▸ Goal
Below are some records; quote exactly the lines from the one that contains "Continue the Blender" through the one that contains "6)).build('gate_joint', M['caulk'], bul)", inclusive, and no others.
[START OF Dataset]
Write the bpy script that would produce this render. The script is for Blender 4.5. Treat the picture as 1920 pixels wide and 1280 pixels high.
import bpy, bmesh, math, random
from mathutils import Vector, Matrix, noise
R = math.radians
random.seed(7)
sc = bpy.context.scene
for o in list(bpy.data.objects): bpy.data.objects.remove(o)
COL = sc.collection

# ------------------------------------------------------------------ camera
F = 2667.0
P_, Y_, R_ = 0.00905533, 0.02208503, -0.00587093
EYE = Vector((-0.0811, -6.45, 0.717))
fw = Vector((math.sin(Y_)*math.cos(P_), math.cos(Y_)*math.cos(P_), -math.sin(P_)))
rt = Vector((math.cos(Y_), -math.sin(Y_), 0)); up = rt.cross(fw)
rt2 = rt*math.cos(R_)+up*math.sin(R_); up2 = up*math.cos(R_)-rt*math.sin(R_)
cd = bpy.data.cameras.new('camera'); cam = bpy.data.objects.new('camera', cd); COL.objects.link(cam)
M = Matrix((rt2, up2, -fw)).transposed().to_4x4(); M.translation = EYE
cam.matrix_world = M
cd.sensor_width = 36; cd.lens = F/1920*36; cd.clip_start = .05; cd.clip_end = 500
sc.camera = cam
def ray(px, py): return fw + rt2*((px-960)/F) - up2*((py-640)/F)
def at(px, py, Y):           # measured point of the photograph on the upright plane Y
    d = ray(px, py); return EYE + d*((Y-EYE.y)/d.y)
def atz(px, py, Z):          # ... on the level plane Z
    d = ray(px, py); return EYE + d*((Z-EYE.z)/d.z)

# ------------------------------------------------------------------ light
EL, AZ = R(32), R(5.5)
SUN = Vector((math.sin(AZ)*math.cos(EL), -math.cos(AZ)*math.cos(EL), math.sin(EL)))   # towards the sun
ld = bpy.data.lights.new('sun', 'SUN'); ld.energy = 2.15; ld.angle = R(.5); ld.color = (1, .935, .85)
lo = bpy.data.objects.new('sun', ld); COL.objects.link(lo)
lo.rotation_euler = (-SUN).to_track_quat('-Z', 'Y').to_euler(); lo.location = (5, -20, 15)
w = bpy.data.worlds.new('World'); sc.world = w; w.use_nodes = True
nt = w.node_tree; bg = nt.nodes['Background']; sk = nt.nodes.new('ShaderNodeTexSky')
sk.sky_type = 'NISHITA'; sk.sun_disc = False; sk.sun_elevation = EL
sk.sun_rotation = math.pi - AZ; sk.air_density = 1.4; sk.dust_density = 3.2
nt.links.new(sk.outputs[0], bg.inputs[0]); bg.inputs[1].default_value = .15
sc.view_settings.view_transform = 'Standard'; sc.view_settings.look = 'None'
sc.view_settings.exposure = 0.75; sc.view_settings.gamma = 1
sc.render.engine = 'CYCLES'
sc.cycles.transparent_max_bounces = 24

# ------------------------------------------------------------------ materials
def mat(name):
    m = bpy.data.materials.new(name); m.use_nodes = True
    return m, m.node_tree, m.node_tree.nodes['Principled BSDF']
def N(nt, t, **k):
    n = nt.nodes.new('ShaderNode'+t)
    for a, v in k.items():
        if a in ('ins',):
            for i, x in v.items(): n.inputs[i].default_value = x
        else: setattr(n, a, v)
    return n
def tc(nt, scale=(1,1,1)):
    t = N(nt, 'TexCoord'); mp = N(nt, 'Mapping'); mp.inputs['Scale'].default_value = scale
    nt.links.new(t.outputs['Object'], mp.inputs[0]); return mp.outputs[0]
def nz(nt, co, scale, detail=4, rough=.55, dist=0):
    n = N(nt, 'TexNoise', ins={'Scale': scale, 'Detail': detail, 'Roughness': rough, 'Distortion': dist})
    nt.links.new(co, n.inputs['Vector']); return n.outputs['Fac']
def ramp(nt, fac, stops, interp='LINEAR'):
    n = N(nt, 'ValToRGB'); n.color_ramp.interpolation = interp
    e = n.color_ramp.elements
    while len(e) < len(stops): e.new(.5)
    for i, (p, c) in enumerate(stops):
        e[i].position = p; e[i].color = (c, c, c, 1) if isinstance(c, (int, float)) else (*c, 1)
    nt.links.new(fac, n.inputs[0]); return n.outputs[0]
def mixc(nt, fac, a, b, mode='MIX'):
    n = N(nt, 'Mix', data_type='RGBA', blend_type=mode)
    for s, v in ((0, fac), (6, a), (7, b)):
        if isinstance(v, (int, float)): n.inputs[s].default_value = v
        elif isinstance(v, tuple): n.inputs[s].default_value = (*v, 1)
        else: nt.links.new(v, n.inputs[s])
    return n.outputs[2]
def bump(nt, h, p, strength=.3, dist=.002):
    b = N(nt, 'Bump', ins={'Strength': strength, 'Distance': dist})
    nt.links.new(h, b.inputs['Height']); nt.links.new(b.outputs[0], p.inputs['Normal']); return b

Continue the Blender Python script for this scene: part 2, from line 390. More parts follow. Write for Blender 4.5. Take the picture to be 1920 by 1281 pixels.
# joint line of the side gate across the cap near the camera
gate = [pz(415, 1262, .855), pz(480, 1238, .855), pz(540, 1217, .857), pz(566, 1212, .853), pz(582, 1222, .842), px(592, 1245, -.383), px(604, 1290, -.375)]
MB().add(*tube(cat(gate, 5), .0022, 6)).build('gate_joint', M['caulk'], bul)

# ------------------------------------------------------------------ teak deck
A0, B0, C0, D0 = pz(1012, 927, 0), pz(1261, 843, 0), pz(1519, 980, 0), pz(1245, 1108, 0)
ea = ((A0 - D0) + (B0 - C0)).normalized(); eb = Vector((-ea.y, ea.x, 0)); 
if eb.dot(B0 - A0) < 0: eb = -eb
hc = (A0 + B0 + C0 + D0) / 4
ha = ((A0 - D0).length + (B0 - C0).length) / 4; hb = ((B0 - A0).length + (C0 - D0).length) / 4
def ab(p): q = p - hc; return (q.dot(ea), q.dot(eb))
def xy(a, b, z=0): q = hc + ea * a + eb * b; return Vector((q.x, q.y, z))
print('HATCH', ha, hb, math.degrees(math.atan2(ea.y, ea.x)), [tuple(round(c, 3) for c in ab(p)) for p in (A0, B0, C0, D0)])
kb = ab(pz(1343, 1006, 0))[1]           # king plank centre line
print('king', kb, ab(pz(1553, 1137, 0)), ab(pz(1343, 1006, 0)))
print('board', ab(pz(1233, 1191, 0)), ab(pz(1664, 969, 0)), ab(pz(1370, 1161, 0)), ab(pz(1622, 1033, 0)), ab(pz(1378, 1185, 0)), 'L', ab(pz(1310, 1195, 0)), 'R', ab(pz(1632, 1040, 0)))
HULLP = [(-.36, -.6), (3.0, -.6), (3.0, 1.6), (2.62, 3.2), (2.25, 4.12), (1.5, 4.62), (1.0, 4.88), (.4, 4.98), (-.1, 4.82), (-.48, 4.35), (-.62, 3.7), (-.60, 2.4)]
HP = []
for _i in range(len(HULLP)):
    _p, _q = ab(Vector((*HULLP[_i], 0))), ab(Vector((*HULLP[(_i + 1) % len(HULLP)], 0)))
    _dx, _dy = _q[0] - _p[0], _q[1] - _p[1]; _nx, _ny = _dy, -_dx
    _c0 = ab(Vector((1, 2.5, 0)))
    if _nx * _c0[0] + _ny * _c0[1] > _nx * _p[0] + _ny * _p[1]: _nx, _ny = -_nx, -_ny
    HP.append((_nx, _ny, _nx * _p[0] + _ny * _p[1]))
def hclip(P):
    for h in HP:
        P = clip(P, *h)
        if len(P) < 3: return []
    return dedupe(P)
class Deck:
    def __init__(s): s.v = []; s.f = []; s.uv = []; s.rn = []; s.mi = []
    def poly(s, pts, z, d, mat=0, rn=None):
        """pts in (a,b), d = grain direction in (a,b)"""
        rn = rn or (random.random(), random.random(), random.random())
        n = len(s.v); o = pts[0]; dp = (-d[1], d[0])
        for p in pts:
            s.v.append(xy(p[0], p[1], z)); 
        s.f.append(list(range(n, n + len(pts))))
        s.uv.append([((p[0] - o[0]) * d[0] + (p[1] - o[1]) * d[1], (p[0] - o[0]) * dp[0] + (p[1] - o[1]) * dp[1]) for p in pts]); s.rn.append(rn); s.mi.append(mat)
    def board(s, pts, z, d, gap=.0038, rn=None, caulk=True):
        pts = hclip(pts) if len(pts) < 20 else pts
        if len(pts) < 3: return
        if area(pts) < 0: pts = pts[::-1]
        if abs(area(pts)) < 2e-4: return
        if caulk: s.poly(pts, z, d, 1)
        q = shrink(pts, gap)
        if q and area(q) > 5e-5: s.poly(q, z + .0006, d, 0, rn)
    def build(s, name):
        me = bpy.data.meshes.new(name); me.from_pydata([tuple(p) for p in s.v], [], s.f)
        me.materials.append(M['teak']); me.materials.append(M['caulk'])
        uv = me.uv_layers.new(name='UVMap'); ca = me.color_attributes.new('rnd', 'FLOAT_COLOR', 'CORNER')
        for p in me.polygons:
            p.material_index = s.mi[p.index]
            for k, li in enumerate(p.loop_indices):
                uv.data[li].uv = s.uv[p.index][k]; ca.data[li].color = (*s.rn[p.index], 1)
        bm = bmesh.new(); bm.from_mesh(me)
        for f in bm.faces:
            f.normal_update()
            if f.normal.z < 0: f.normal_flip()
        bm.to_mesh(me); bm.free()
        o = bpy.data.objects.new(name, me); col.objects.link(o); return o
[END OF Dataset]
▸ Exercise answer
Continue the Blender Python script for this scene: part 2, from line 390. More parts follow. Write for Blender 4.5. Take the picture to be 1920 by 1281 pixels.
# joint line of the side gate across the cap near the camera
gate = [pz(415, 1262, .855), pz(480, 1238, .855), pz(540, 1217, .857), pz(566, 1212, .853), pz(582, 1222, .842), px(592, 1245, -.383), px(604, 1290, -.375)]
MB().add(*tube(cat(gate, 5), .0022, 6)).build('gate_joint', M['caulk'], bul)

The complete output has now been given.